Begin Data section

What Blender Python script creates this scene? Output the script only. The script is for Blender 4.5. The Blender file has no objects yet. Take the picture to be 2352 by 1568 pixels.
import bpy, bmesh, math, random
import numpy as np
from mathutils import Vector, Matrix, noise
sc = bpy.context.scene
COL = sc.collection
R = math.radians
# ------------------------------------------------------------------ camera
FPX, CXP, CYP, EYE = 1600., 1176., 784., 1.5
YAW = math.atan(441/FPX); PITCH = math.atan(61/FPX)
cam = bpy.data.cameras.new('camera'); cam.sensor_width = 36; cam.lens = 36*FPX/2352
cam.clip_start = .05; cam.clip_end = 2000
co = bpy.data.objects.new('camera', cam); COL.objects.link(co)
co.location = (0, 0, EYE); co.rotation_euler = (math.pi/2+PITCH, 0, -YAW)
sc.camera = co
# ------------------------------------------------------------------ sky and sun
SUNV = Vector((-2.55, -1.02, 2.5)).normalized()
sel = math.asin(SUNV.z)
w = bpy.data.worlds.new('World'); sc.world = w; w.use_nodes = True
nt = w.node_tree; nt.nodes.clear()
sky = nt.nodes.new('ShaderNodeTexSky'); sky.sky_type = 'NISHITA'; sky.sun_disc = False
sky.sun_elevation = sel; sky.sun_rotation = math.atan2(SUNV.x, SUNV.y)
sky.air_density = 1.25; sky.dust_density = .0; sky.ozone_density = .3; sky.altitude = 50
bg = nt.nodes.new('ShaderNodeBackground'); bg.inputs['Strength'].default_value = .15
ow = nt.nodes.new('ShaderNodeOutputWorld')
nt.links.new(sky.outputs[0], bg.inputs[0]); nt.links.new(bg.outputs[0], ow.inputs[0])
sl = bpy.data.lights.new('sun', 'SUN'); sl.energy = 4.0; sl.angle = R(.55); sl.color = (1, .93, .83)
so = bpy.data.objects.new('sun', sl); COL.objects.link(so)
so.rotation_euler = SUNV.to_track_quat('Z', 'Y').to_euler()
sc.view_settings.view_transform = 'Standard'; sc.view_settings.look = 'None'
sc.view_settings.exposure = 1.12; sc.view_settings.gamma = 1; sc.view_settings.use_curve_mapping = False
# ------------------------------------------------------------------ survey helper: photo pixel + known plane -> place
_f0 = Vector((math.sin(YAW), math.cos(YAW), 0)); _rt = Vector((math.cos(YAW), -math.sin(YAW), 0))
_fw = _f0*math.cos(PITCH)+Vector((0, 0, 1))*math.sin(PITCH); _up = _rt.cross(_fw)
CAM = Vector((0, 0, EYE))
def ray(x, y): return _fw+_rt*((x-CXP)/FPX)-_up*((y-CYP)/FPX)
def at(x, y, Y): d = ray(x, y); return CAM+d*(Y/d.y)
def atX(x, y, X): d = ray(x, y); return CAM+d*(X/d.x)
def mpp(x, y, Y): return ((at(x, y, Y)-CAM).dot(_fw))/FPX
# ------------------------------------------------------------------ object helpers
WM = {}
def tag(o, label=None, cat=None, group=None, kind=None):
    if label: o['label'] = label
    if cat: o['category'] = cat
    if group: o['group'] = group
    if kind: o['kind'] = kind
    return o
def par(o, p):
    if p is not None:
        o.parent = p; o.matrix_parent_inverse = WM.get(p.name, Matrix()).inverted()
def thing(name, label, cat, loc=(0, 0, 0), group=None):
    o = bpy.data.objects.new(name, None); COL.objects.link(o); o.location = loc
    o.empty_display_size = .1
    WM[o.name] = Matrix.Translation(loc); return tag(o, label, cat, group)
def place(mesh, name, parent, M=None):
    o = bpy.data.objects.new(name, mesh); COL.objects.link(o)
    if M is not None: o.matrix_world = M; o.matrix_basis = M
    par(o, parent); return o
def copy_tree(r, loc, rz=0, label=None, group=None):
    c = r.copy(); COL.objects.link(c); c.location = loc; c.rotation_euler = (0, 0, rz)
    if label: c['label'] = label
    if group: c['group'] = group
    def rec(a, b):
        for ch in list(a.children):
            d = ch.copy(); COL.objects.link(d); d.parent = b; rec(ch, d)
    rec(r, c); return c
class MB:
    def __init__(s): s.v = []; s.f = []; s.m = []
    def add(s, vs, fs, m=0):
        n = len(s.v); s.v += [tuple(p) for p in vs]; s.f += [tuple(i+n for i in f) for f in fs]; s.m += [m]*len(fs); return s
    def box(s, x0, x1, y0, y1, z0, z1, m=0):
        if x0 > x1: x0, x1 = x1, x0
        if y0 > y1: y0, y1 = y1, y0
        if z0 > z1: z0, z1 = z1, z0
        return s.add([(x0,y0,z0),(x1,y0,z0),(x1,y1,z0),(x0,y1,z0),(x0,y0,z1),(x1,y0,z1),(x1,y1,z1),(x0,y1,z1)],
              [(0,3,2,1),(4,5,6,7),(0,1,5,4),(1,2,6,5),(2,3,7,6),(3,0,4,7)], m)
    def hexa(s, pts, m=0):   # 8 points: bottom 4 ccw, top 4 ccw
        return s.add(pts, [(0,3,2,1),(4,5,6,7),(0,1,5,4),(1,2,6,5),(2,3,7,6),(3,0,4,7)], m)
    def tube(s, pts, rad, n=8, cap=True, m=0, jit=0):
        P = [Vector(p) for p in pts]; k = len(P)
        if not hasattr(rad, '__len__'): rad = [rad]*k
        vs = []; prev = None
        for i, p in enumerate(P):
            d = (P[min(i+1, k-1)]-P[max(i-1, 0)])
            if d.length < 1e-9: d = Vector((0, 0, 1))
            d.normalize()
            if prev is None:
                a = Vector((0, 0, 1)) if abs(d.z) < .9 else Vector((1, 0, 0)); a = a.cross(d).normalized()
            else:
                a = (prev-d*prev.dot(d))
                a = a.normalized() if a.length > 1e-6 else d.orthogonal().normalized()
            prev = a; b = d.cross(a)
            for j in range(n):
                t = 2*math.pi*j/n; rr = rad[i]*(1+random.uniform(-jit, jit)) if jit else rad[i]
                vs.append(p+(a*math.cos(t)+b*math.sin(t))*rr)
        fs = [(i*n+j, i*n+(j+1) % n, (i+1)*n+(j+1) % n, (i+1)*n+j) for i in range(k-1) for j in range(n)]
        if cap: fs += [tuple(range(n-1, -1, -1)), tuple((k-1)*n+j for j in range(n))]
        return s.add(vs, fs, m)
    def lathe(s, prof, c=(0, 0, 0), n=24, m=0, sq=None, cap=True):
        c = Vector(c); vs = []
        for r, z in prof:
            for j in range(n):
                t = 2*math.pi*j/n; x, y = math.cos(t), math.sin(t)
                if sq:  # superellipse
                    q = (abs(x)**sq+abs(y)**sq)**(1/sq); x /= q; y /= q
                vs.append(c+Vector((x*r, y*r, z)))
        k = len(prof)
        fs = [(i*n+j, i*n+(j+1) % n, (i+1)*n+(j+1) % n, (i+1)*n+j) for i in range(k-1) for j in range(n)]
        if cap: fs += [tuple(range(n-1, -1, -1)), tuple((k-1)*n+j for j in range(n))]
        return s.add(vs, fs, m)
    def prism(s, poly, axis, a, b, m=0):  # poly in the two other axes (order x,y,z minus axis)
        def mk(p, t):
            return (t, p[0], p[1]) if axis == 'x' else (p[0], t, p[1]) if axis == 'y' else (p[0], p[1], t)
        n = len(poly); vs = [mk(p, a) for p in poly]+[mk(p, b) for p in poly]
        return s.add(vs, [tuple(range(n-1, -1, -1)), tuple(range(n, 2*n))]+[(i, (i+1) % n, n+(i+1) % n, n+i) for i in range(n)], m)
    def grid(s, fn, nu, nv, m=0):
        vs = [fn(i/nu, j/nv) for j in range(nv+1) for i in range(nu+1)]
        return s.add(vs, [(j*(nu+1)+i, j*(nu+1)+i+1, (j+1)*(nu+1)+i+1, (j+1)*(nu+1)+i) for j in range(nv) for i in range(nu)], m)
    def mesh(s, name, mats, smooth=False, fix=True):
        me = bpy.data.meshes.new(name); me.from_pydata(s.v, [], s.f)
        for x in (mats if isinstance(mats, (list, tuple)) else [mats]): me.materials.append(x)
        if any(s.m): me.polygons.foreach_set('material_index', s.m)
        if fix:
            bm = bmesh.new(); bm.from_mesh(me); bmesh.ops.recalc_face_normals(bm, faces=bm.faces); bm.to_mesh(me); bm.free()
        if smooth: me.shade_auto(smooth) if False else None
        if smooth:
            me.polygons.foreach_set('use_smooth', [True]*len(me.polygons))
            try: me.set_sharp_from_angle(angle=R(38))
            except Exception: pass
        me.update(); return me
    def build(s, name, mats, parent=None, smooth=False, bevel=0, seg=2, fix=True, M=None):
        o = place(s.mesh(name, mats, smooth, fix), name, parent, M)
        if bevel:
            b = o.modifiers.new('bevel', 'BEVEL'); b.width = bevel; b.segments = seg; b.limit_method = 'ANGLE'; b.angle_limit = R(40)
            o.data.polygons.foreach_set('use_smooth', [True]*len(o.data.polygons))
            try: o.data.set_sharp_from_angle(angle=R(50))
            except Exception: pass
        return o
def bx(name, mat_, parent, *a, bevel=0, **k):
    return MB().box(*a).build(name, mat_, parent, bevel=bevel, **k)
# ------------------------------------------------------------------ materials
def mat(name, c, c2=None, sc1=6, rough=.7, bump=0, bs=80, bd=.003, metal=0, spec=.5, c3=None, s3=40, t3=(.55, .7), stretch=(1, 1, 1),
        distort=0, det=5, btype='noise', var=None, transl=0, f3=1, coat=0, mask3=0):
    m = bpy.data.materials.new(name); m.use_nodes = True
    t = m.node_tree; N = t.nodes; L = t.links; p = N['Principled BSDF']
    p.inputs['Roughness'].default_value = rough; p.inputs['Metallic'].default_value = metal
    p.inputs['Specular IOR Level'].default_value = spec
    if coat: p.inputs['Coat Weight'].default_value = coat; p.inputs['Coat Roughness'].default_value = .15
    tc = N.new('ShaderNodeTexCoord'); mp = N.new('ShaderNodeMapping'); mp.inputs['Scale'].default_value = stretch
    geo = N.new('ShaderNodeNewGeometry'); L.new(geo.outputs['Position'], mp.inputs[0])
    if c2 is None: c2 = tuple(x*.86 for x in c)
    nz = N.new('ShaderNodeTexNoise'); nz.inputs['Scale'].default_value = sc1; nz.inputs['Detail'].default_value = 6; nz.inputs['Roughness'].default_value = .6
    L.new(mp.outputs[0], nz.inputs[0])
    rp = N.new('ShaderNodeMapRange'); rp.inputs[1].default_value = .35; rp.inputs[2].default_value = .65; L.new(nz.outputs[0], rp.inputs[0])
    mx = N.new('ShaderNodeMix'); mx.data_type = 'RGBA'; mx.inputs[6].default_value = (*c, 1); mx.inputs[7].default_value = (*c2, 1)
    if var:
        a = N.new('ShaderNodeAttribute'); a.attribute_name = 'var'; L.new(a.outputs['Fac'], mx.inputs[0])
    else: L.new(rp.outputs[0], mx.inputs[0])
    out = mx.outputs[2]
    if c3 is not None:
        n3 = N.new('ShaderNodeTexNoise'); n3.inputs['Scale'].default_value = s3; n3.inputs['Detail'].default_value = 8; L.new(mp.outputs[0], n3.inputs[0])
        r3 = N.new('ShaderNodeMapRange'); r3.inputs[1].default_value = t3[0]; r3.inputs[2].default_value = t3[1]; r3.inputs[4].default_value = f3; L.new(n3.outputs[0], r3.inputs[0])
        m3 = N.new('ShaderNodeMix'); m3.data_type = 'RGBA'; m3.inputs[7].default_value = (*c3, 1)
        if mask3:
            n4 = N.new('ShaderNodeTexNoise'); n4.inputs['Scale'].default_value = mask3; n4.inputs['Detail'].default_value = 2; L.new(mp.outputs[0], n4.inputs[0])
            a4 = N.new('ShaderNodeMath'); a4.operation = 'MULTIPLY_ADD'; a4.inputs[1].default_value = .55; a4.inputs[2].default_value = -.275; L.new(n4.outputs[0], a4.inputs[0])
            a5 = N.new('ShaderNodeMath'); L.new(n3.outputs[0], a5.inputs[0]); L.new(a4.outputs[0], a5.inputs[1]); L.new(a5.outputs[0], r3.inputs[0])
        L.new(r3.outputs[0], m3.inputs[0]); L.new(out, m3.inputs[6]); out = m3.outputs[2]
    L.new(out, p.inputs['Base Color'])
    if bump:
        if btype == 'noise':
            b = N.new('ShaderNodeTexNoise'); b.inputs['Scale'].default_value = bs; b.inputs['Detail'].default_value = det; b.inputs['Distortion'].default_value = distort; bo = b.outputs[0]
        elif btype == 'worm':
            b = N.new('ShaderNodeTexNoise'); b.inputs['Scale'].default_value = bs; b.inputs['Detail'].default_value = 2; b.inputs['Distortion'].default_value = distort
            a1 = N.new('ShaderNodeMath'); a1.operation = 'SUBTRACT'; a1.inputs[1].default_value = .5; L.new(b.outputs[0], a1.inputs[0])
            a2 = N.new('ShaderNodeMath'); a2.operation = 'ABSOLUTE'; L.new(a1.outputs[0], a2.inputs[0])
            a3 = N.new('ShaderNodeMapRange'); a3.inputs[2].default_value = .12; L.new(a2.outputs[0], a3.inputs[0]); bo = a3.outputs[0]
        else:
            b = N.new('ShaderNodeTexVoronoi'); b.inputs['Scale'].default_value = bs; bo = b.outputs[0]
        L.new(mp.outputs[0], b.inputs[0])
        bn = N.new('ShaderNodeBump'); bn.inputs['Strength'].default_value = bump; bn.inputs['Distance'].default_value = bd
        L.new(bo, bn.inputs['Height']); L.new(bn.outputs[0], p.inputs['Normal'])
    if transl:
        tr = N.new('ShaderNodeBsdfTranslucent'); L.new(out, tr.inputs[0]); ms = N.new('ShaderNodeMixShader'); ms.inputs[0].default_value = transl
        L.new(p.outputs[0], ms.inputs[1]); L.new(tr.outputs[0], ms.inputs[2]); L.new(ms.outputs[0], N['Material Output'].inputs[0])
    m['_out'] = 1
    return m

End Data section

* Exercise instructions:
Locate and copy each line in the data above that includes the word "scene".

* Written solution:
What Blender Python script creates this scene? Output the script only. The script is for Blender 4.5. The Blender file has no objects yet. Take the picture to be 2352 by 1568 pixels.
sc = bpy.context.scene